Il potere degli affari è in grado, attraverso i media, di creare un mondo virtuale, in cui gli affari stessi trovano giustificazione, soprattutto se sono presentati come assoluto stato di necessità.
Nessuno, che non sia un affarista, avverte il “bisogno” del federalismo fiscale, ma questo presunto bisogno può essere creato, diventare addirittura richiesta, rivendicazione, moto di opinione pubblica. Questo meccanismo, ovviamente, può funzionare solo sino ad un certo punto, poiché ogni cittadino già vive sulla propria pelle l’oppressione delle esattorie private, le loro angherie camuffate da “errori”, che si risolvono sempre nel monito “prima paga, e poi, eventualmente, reclama”.
Č anche necessario perciò che i media introducano una serie di diversivi, di questioni vuote su cui dividere l’opinione pubblica, in modo da consentire alle cosche affaristiche di precisare nell’ombra termini e dettagli del loro super-business.
Nella guerra psicologica l’arma più efficace e letale che gli affaristi hanno a disposizione è sempre il razzismo. Il razzismo diviene così intrattenimento di massa.
L’opinione pubblica viene perciò indotta a trastullarsi in questo momento con la questione del prelievo delle impronte ai bambini rom, sulla “schedatura etnica”, e simili. Quanto sia pretestuosa questa diatriba, è dimostrato dal fatto che, in base alla legislazione vigente, il prelievo delle impronte digitali può essere già imposto a chiunque, che sia un Rom o meno. Di fronte alla legge, ogni cittadino è un Rom.
Il prelievo delle impronte digitali è quindi chiaramente una drammatizzazione che serve a distrarre dal problema del prelievo fiscale, che è quello che sta davvero a cuore alle cosche affaristiche ed al governo che ne costituisce l’agenzia.

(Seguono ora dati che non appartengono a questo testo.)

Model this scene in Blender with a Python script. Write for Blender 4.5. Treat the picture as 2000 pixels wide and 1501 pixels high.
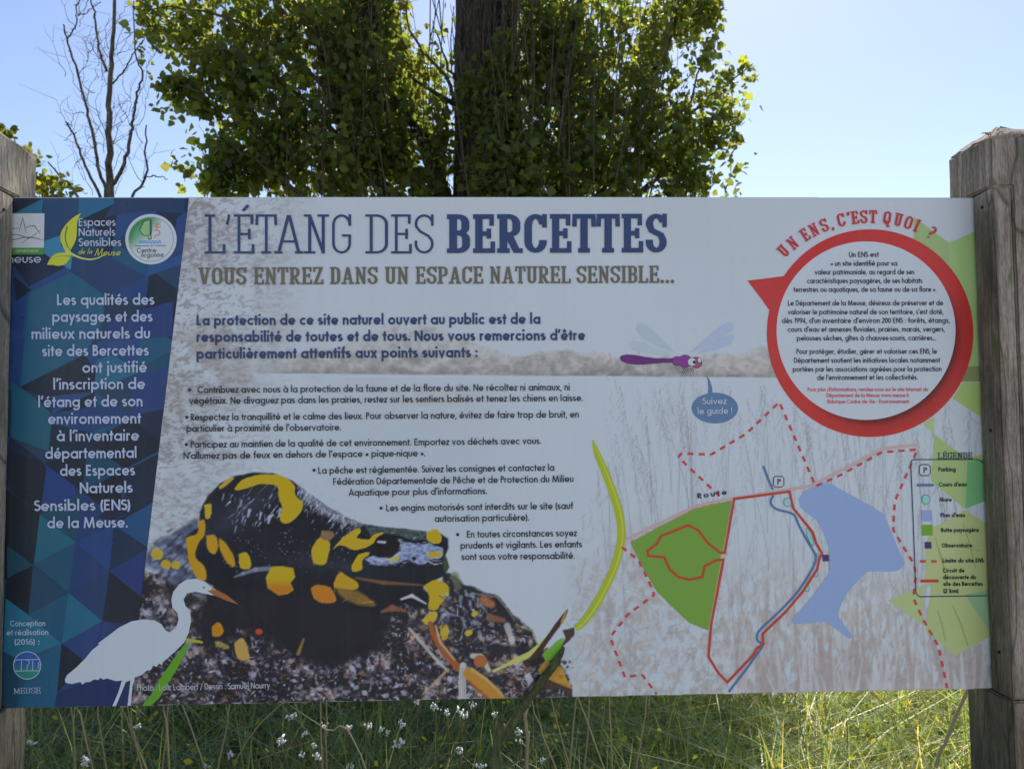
import bpy, bmesh, math, random
import numpy as np
from mathutils import Vector, Matrix
from mathutils.geometry import tessellate_polygon

for o in list(bpy.data.objects):
    bpy.data.objects.remove(o, do_unlink=True)
SC = bpy.context.scene
COL = SC.collection
ZC = 1.555                    # height of the middle of the sign board
# ------------------------------------------------------------------ camera
F_PX = 1500.0
CAM = Vector((-0.03243, -1.50732, ZC + 0.04488))
YAW, PIT, ROL = -0.03185, 0.04737, -0.008737
def rot_matrix():
    c, s = math.cos(YAW), math.sin(YAW); Rz = np.array([[c, s, 0], [-s, c, 0], [0, 0, 1]])
    c, s = math.cos(PIT), math.sin(PIT); Rx = np.array([[1, 0, 0], [0, c, s], [0, -s, c]])
    c, s = math.cos(ROL), math.sin(ROL); Ry = np.array([[c, 0, s], [0, 1, 0], [-s, 0, c]])
    return Ry @ Rx @ Rz
RM = rot_matrix()             # world -> (right, forward, up)
camd = bpy.data.cameras.new('camera')
cam = bpy.data.objects.new('camera', camd); COL.objects.link(cam)
right, fwd, up = [Vector(RM[i]) for i in range(3)]
M = Matrix((right, up, -fwd)).transposed().to_4x4(); M.translation = CAM
cam.matrix_world = M
camd.sensor_width = 36; camd.lens = 36 * F_PX / 2000.0
camd.clip_start = 0.05; camd.clip_end = 3000
camd.dof.use_dof = True; camd.dof.focus_distance = 1.52; camd.dof.aperture_fstop = 9.0
SC.camera = cam
# ------------------------------------------------------------------ sky and sun
SUN_EL, SUN_AZ = math.radians(50), math.radians(17)     # azimuth from +Y (behind the sign) towards +X
w = bpy.data.worlds.new('World'); SC.world = w; w.use_nodes = True
nt = w.node_tree; nt.nodes.clear()
sky = nt.nodes.new('ShaderNodeTexSky'); sky.sky_type = 'NISHITA'; sky.sun_disc = False
sky.sun_elevation = SUN_EL; sky.sun_rotation = SUN_AZ
sky.air_density = 1.0; sky.dust_density = 0.5; sky.ozone_density = 1.6; sky.altitude = 200
bg = nt.nodes.new('ShaderNodeBackground'); bg.inputs[1].default_value = 0.14
wo = nt.nodes.new('ShaderNodeOutputWorld')
wb = nt.nodes.new('ShaderNodeMix'); wb.data_type = 'RGBA'; wb.blend_type = 'MULTIPLY'; wb.inputs[0].default_value = 1.0
wb.inputs[7].default_value = (1.07, 0.985, 0.995, 1)      # the camera's white balance, over the whole sky alike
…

Smascherare questo paradosso propagandistico - per il quale una sedicente “rivolta fiscale” sta portando ad un ulteriore aumento del prelievo fiscale a beneficio delle esattorie private -, non è certo facile. La retorica dell’autogoverno locale ha permeato molte argomentazioni della stessa opposizione, sempre troppo pronta a cavalcare quelli che vengono fatti apparire come movimenti spontanei, generati da una mitica “società civile”.